In other areas, the court's precedents dictate the approach. This is not something that is purely a matter of academic exercise. For example, on the Seventh Amendment, the right to a jury trial, the court has been very specific. We have a historical approach there.
The job of a judge is to look at whatever action is and try to analogize it: What would that most be like in 1787? And if you got a jury trial for that, you get one today. And if you didn't, you don't. It's a purely historical approach.
So the approaches do vary. And I don't have an overarching view.
As a matter of fact, I don't think very many judges do. I think a lot of academics do. But the demands of deciding cases and the demands of deciding cases by committee -- either a group of three or a group of nine -- I find with those demands the nuances of academic theory are dispensed with fairly quickly and judges take a more practical and pragmatic approach to trying to reach the best decision consistent with the rule of law.
[...]
ROBERTS: I tend to look at the cases from the bottom up rather than the top down. And I think all good judges focus a lot on the facts. We talk about the law, and that's a great interest for all of us. But I think most cases turn on the facts, so you do have to know those. You have to know the record.
In terms of the application of the law, you begin, obviously, with the precedents before you. There are some cases where everybody's going to be a literalist. If the phrase in the Constitution says two-thirds of the Senate, everybody's a literalist when they interpret that.
Other phrases in the Constitution are broader: unreasonable searches and seizures. You can look at that wording all day and it's not going to give you much progress in deciding whether a particular search is reasonable or not. You have to begin looking at the cases and the precedents, what the framers had in mind when they drafted that provision.
So, yes, it does depend upon the nature of the case before you, I think.
GRAHAM: [...] When the president introduced you to the United States, to the people of the United States, he said you were a strict constructionist. Do you know what he meant by that and why he chose to use those words?
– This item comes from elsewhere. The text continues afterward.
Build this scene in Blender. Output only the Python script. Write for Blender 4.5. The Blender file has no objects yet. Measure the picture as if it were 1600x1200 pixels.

ROBERTS: Well, I hope what he meant by that is somebody who is going to be faithful to the text of the Constitution, to the intent of those who drafted it, while appreciating that sometimes the phrases they used, they were drafting a Constitution for the ages, to secure the blessings of liberty for their posterity. They were looking ahead. And so they often used phrases that they intended to have...
(CROSSTALK)
GRAHAM: Does that term make you feel uncomfortable?
ROBERTS: No.
Roberts has read Holmes and probably Dewey.
You don't have to be 'credentialed' or 'influential' to understand the Constitution. Read it sometime and see for yourself.
One of the Perpetually Pi$$ed Off Unappeasables.
It's been saying the same thing for two days now.
When that one issue is the mass murder of babies, how can one be anything else?
I've read Dewey-and Hobbs and disagree with both.
What about Holmes? Oh, and what about William James? As long as we're talking about Pragmatism. I haven't got as far as Dewey did to reject Hegel yet especially since I see where some of Hegel's views on the state are echoed in Green and our sainted Spencer.
Reading comprehension does not make one an expert.
Being monomaniacal is definitely frustrating.
Because it precludes puerile opinions.
You wrote : "His supporters control the House, the Senate"
Are you sure ? (gang of 14)
Since you and your opinions have become totally irrelevant to me, I must make this my last post to you.